Hm.  The old index-predicate-check code is pretty limited as to what it
can recognize.  Again, I'm not sure that an IS NULL clause would be
recognized as implying the partial-index condition --- at least not
without work.  But hey, if you can fix the partial-index code at all,
that shouldn't stop you ;-)

Offhand I'd say that teaching the index machinery to allow IS [NOT] NULL
to be indexable would be a better answer to your problem for less work.

A short-term answer would be to add a boolean column that could be used
in place of the NULL test on ID2, and to index (ID1,boolean) in place
of what you're doing now.

> Does the planner take into account that since the total size of the database
> is less than the total amount of memory, a lot of the database is likely to
> be cached?

It tries.  Whether the cost model for this has anything to do with the
real behavior of your system is another question.
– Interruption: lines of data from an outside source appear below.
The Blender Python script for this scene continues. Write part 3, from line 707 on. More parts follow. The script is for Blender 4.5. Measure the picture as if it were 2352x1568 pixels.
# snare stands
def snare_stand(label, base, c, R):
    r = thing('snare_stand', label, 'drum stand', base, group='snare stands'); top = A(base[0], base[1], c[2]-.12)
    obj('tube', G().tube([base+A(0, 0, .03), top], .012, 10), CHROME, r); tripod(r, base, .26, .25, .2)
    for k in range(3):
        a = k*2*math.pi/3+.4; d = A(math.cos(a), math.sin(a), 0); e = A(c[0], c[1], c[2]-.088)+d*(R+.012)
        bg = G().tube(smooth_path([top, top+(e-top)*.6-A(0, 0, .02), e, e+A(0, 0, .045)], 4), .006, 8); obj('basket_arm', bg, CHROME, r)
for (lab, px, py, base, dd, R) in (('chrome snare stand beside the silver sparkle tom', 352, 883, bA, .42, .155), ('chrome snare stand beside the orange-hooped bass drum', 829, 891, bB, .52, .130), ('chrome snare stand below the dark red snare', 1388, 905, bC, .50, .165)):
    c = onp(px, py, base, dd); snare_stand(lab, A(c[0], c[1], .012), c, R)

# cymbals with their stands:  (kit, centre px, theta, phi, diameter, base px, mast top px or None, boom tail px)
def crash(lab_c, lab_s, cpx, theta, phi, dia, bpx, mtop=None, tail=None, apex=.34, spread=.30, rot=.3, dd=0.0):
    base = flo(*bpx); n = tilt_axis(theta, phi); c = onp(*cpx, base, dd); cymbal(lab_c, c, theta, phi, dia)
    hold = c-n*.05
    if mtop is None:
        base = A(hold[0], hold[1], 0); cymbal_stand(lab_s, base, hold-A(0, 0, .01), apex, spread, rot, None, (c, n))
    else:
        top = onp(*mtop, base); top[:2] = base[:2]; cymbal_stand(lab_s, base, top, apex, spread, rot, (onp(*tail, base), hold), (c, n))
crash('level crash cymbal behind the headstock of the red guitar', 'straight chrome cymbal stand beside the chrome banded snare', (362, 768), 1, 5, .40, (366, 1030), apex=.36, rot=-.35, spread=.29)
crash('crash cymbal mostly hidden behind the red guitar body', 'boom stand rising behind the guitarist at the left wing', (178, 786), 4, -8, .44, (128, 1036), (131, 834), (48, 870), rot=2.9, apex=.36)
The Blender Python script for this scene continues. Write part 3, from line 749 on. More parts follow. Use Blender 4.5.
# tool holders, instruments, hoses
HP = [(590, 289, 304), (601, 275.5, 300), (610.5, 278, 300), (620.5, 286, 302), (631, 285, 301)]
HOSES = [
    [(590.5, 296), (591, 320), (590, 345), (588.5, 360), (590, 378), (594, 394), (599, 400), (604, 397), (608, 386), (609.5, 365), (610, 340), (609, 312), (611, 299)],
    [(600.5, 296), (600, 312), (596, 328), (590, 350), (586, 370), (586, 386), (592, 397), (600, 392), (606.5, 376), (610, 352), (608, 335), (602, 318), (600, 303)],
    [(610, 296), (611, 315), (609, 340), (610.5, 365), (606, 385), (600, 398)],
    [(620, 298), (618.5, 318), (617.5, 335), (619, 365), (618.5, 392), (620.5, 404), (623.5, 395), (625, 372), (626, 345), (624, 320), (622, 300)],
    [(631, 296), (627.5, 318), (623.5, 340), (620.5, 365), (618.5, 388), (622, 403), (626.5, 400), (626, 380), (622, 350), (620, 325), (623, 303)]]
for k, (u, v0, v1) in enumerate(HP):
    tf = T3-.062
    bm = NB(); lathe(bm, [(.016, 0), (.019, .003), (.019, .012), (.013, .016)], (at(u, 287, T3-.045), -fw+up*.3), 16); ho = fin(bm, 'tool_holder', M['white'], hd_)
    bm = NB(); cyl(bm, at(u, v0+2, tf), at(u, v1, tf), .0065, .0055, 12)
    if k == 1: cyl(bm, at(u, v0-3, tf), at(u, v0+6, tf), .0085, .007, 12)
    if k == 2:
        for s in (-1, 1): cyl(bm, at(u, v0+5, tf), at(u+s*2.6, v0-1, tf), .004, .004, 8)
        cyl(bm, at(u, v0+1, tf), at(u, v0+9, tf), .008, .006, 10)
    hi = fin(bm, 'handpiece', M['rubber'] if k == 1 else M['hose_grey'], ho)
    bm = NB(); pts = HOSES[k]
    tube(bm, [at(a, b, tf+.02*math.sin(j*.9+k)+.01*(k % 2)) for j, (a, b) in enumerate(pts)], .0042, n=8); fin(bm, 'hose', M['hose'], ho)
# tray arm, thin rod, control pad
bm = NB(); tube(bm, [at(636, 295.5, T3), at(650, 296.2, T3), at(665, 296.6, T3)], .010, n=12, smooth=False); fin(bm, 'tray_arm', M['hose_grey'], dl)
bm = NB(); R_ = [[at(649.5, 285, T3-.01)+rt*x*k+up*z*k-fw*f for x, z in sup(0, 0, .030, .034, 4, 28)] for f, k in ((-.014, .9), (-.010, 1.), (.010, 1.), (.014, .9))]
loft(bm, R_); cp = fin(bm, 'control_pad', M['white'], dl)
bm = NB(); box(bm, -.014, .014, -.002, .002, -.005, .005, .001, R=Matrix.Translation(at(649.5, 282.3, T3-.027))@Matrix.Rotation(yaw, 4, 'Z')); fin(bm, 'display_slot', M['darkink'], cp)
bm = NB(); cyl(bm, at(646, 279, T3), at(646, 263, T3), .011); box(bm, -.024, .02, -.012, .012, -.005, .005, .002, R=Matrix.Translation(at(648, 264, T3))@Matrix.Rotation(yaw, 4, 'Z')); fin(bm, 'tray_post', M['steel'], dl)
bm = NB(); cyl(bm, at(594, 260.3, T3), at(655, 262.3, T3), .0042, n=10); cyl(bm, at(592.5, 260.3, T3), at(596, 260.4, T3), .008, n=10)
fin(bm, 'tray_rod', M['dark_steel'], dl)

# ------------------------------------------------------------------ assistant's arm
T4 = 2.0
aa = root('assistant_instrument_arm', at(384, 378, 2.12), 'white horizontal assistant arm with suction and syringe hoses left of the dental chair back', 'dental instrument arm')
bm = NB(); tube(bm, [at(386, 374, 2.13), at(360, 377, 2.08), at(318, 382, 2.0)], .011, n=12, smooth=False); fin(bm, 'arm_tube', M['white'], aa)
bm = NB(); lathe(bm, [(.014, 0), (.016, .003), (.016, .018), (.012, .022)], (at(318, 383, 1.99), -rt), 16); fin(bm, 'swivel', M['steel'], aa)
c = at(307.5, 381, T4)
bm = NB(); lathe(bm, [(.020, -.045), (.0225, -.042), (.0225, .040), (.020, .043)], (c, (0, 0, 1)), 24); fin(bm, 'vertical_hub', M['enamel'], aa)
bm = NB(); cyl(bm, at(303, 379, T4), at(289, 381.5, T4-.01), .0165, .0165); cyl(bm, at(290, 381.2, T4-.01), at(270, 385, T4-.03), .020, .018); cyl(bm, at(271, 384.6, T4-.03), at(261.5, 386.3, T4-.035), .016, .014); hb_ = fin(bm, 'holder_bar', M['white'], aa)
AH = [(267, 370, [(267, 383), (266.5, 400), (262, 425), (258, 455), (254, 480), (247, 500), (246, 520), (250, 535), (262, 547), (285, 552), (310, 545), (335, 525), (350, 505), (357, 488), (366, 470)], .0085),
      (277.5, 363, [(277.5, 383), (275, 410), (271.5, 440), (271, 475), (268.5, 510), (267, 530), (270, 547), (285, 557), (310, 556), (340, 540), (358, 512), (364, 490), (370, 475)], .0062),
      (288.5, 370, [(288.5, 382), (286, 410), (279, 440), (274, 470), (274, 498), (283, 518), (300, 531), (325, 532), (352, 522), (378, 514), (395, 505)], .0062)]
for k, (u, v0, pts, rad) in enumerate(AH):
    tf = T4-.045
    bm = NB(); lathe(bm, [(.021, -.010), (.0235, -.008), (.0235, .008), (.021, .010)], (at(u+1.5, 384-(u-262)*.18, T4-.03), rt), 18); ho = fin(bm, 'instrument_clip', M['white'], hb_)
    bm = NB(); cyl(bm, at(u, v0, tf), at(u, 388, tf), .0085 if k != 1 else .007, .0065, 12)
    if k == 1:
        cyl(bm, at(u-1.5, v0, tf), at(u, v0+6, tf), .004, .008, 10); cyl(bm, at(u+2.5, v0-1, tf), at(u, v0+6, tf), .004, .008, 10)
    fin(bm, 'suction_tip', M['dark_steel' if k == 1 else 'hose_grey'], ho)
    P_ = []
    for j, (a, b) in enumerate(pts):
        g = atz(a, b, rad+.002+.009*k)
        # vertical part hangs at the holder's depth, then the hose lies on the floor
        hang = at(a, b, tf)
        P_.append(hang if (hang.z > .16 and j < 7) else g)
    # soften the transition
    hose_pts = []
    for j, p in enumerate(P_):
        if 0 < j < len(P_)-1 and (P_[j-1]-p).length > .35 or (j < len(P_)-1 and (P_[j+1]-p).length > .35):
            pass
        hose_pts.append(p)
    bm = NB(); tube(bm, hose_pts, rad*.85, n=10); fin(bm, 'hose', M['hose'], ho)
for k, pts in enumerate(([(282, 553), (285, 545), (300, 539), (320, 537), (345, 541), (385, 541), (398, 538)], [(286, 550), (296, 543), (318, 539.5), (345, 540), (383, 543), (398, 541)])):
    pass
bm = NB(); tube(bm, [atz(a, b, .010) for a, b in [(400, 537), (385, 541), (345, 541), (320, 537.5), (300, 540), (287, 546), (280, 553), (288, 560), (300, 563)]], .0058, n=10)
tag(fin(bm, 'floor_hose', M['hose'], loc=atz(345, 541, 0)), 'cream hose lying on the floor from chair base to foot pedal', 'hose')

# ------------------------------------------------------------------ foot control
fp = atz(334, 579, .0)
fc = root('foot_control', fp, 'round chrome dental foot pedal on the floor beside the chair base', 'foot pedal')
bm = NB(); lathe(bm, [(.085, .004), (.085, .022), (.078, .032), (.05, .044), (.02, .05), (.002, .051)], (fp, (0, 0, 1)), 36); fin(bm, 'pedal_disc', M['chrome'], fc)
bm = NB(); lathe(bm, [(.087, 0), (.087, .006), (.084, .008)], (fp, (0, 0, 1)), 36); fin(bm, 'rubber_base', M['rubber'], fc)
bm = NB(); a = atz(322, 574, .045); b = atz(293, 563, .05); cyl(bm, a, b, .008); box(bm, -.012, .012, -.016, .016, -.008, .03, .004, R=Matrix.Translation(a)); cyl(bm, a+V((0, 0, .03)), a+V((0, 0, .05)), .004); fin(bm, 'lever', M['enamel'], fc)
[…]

> Talking about statistics, is there anywhere that counts the number of times
> an index has been used? So I can check to see if all my indicies are
> worthwhile.

Not at the moment, but I think Jan has some plans for a statistics
module that might be able to do that.

            regards, tom lane

Re: Functional Indices

From
mordicus
Date:
mordicus wrote:
i forgot,
the titles don't have common values, or very little

thx



Re: Functional Indices

From
mordicus
Date:
Stephan Szabo wrote:
>> explain select * from titles where lower(title) = 'monde';
>> Seq Scan on titles  (cost=0.00..39392.10 rows=14145 width=44)
>
> How many rows are in titles?  It seems to estimate 14000+
> rows are going to match.  If that's true, sequence scan may
> be a better plan than the index.  Or, perhaps, do you have
> a very common title value that's throwing off the statistics?
>
Hello,

register=# select count(title) from titles;
  count
---------
 1414473
(1 row)

I have solved the probleme by setting enable_seqscan to false and now it
use index, but i don't understand why it choose to do a seq scan.

thanks
Bojnourdi Kaikavous


Re: Re: Functional Indices

From
Stephan Szabo
Date:
On Tue, 22 May 2001, mordicus wrote:

> Stephan Szabo wrote:
> >> explain select * from titles where lower(title) = 'monde';
> >> Seq Scan on titles  (cost=0.00..39392.10 rows=14145 width=44)
> >
> > How many rows are in titles?  It seems to estimate 14000+
> > rows are going to match.  If that's true, sequence scan may
> > be a better plan than the index.  Or, perhaps, do you have
> > a very common title value that's throwing off the statistics?
> >
> Hello,
>
> register=# select count(title) from titles;
>   count
> ---------
>  1414473
> (1 row)
>
> I have solved the probleme by setting enable_seqscan to false and now it
> use index, but i don't understand why it choose to do a seq scan.

It was probably estimating the cost of the non-sequential reads to get
those 14000 rows to be larger than the sequential reads on the table.
Postgres still needs to go to the heap file for things that meet the
criteria in the index in order to see if the row is visible to the
current transaction.

My guess would be that:
select count(*) from titles where lower(title) = 'monde'
returns something much lower than 14000, is that correct?